Nella mia esperienza, l'importanza della recensione ha certo la finalità pratica di consigliarti o meno di vedere un film, leggere un libro o un fumetto, ascoltare un disco, andare a una mostra, comprarti una macchina, per tutta una serie di ragioni che, per quanto giustificate e per quanto il recensore possa illudersi, raramente, molto raramente sono oggettive. Ci sono tante di quelle variabili nell'interpretazione e nell'opinione che ci facciamo delle cose che cercare obiettività in una recensione è come cercare di far dire qualcosa di intelligibile a Umberto Bossi. Si punta al massimo all'imparzialità (ergo, essere equilibrati e saper argomentare perchè) e si tenta formalmente di creare quantomeno un contesto equilibrato in cui si possa istituire una persuasione e un'interazione con l'eventuale lettore.

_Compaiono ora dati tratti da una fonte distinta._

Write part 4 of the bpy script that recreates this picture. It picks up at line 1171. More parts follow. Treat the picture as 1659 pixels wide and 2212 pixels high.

Perchè a quello si punta, persuadere.
Ma soprattutto, una recensione ha il compito di fornire un input critico nel lettore o in altri critici. Mi spiego: la buona recensione non solo dice se il prodotto è buono o meno per determinate ragioni più o meno condivisibili, ma cala il prodotto stesso in un contesto, ricostruisce il reticolo tra l'opera, l'autore, il pubblico, la situazione storica e via dicendo. Solo fornendo queste premesse, un lettore ha l'input per elaborare in proprio il prodotto, per farlo recepire "criticamente". Il buon critico, insomma, suggerisce idee e responsabilizza il consumatore, non gli sbatte in bocca paltate di pappa pronta. E non c'è niente di più insultante delle opinioni "per sentito dire" - non quelle riportate, ma quelle che si fanno "proprie" a pappagallo.
Quello che spesso manca alla critica italiana è la coscienza di questa seconda funzione, e l'intelligenza necessaria per metterla in pratica. Noi siamo qui per dare lustro, sorriso e leggerezza intelligente a una cosa che ha un'importanza  totalmente ignorata, ma che contribuisce a un dibattito e a una circolazione di idee fondamentale per la crescita culturale di un popolo. Fra vent'anni nessuno cagherà più queste righe, ma se nel momento in cui nascono hanno avuto una funzione, è già qualcosa di cui esser fieri. Per il resto, come dice la Settimana Enigmistica e conferma Paolo Conte, la critica sta agli artisti come i cani stanno ai pali della luce - e, in parte, è giusto così.
Beh, ci sarebbe una terza funzione, ma è corollario della prima e qui non c'entra niente, per cui chiudo.
Sperando che questo blog mi faccia anche guadagnare un posto di lavoro oltre che la vostra stima, oltre che magari un pizzico in più di sale in zucca (più per me che per voi, eheheh) quando vi approcciate al selezionato prodotto culturale, vi saluto e vi auguro tante belle cose.